Après un disque Monteverdi aux options assez discutables, et un détour par Cole Porter, Magdalena Kožená reprend le chemin de l’Italie, mais en avançant dans le temps, puisque c’est à la musique du début du XVIIIe siècle qu’est consacré ce nouveau récital. Très exactement, le programme va de 1696, date de l’opéra Atalia de Gasparini, jusqu’aux années 1730 dont datent, sans qu’on puisse être plus précis, les œuvres de Marcello et de Leonardo Leo.
Autant le dire tout de suite : cette fois, l’adéquation entre la chanteuse et le répertoire choisi apparaît comme une évidence. Lorsqu’elle fit ses premiers pas en France, sous la direction de Marc Minkowski, c’était avec de petits rôles dans les opéras de Rameau ou de Gluck. La musique italienne antérieure de quelques décennies offre à la mezzo morave une parfaite occasion de faire briller les différentes facettes de son talent : virtuosité sans faille, les œuvres réunies incluant en général un recours à la pyrotechnie, et dramatisme prenant, puisqu’il s’agit aussi de faire vivre des héroïnes l’espace de quelques minutes ou dizaines de minutes. Magdalena Kožená trouve immédiatement le ton juste, elle dose à la perfection ses effets, sans qu’on puisse jamais lui reprocher d’en faire trop : les accents qu’elle prête à Ariane, à Héro ou à Athalie sont toujours bienvenus, et c’est ici la tragédienne que l’on admire. Quand la voix doit virevolter, même enchantement, avec un sens très sûr de l’ornementation, qui sait introduire de la variété sans défigurer la ligne, notamment dans la très « galante » cantate Angelica e Medoro de Leonardo Leo.

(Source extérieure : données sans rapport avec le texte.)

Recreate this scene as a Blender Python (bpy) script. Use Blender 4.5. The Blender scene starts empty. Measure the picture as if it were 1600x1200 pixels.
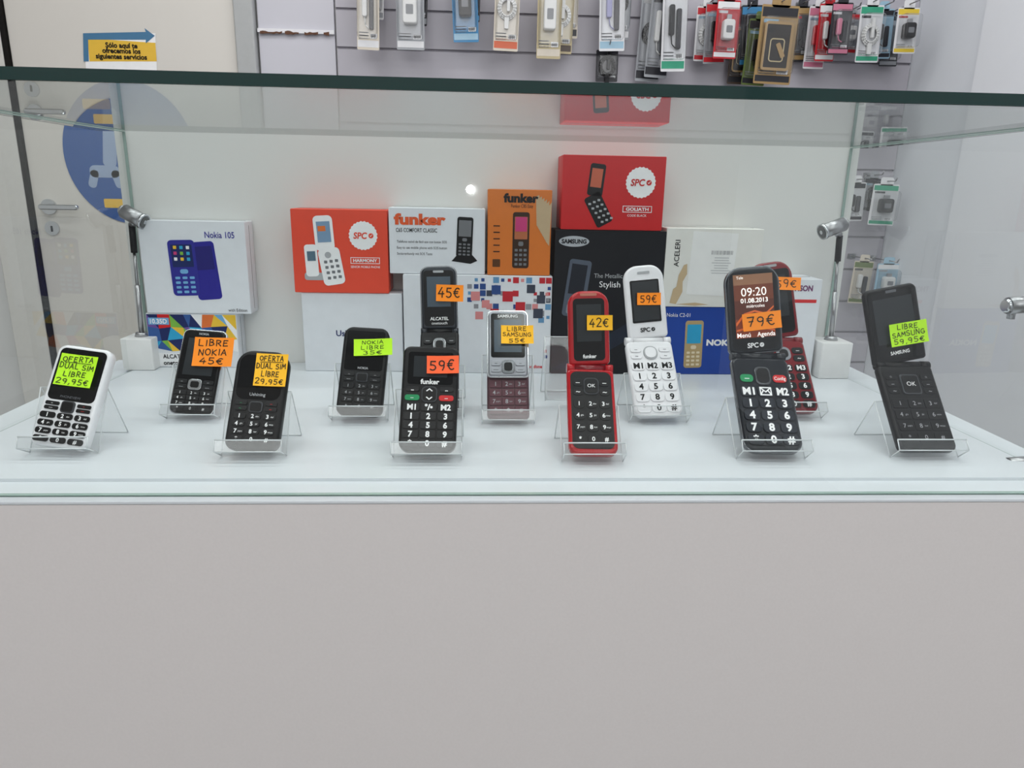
import bpy, math, random
from mathutils import Matrix, Vector
random.seed(7)
scene = bpy.context.scene
scene.view_settings.view_transform = 'Standard'
COL = scene.collection

# ------------------------------------------------------------------ camera
F = 1109.0
CAM = Vector((0, 0, 1.165))
RM = (Matrix.Rotation(math.radians(-3.0), 3, 'Z') @ Matrix.Rotation(math.radians(90 - 15.1), 3, 'X')
      @ Matrix.Rotation(math.radians(1.1), 3, 'Z'))
cd = bpy.data.cameras.new("camera"); cam = bpy.data.objects.new("camera", cd); COL.objects.link(cam)
cd.sensor_width = 36; cd.lens = F / 1600 * 36; cd.clip_start = 0.01
cam.matrix_world = Matrix.Translation(CAM) @ RM.to_4x4()
scene.camera = cam

# survey helpers: measured sight lines -> real world positions on known planes
def ray(u, v): return RM @ Vector(((u - 800) / F, -(v - 600) / F, -1))
def on_plane(P, n, u, v):
    d = ray(u, v); return CAM + d * ((P - CAM).dot(n) / d.dot(n))
def on_z(u, v, z): return on_plane(Vector((0, 0, z)), Vector((0, 0, 1)), u, v)
def on_y(u, v, y): return on_plane(Vector((0, y, 0)), Vector((0, 1, 0)), u, v)

# ------------------------------------------------------------------ materials
def lin(c):
    c = c / 255.0
    return c / 12.92 if c <= 0.04045 else ((c + 0.055) / 1.055) ** 2.4
MATS = {}
def mat(name, rgb, rough=0.5, metal=0.0, var=0.05, scale=60, coat=0.0, emit=0.0, bump=0.0):
    if name in MATS: return MATS[name]
    m = bpy.data.materials.new(name); m.use_nodes = True
    nt = m.node_tree; N = nt.nodes; L = nt.links
    b = N['Principled BSDF']
    c = [lin(x) for x in rgb]
    tc = N.new('ShaderNodeTexCoord'); no = N.new('ShaderNodeTexNoise')
    no.inputs['Scale'].default_value = scale; no.inputs['Detail'].default_value = 3
    L.new(tc.outputs['Object'], no.inputs['Vector'])
    mx = N.new('ShaderNodeMix'); mx.data_type = 'RGBA'
    mx.inputs[6].default_value = [x * (1 - var) for x in c] + [1]
    mx.inputs[7].default_value = [min(1, x * (1 + var)) for x in c] + [1]
    L.new(no.outputs['Fac'], mx.inputs[0]); L.new(mx.outputs[2], b.inputs['Base Color'])
    b.inputs['Roughness'].default_value = rough; b.inputs['Metallic'].default_value = metal
    if metal == 0 and sum(rgb) < 300: b.inputs['Specular IOR Level'].default_value = .28
    b.inputs['Coat Weight'].default_value = coat; b.inputs['Coat Roughness'].default_value = 0.04
    if emit > 0:
        L.new(mx.outputs[2], b.inputs['Emission Color']); b.inputs['Emission Strength'].default_value = emit
    if bump > 0:
        bp = N.new('ShaderNodeBump'); bp.inputs['Strength'].default_value = bump; bp.inputs['Distance'].default_value = 0.001
        L.new(no.outputs['Fac'], bp.inputs['Height']); L.new(bp.outputs['Normal'], b.inputs['Normal'])
    MATS[name] = m
    return m
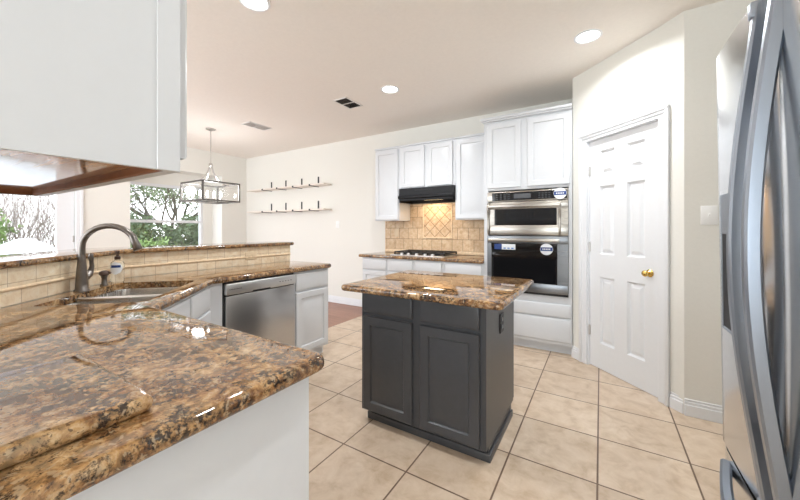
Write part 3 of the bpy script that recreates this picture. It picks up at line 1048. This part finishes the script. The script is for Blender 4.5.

Faut-il attribuer la réussite de ce disque à la complicité qui s’est établie entre la soliste et ses compatriotes, le chef Václav Luks et son ensemble, le Collegium 1704 ? Depuis les représentations d’Arsilda de Vivaldi, on savait que ces instrumentistes s’épanouissaient dans la musique italienne du premier XVIIIe siècle. C’est ici confirmé dans tous les passages orchestraux, où Václav Luks parvient lui aussi à dépasser la joliesse décorative pour véritablement exprimer le sens de ces partitions, sans raideur aucune : la sinfonia d’Agrippina paraîtra peut-être moins emportée qu’on ne l’a parfois entendue, mais les toutes premières plages du disque – l’ouverture en trois parties de la cantate Arianna abbandonata, de Marcello – illustrent bien cet art de porter la musique sans jamais la brutaliser.
A l’heure où les labels s’empressent de multiplier les astérisques dès qu’une œuvre enregistrée l’est pour la première fois, on s’étonne de la discrétion avec laquelle Pentatone procède dans ce domaine. Magdalena Kožená parle dans son texte d’accompagnement de « pièces qui n’ont plus été interprétées depis qu’elles ont été composées », et le musicologue Giovanni Andrea Sechi se voit crédité de la recherche et de l’édition des partitions : le Gasparini a pourtant déjà été immortalisé par Blandine Staskiewicz (quand l’oratorio Atalia sera-t-il enregistré dans son intégralité ?) mais la question reste ouverte pour les pages de Leo et de Marcello, qui figurent peut-être pour la première fois sur un disque.
Le programme se termine sur une cantate de Haendel qui, elle, a déjà été gravée, mais bien moins souvent que d’autres que l’on retrouve dans presque tous les disques, comme la Lucrezia ou son Armida abbandonata. On y entend un air qui sera plus tard repris dans Agrippina, et l’on songe au passage que Magdalena Kožená défendrait sans doute fort bien ce rôle sur scène, Joyce DiDonato n’étant sûrement pas la seule à pouvoir camper ce personnage aujourd’hui.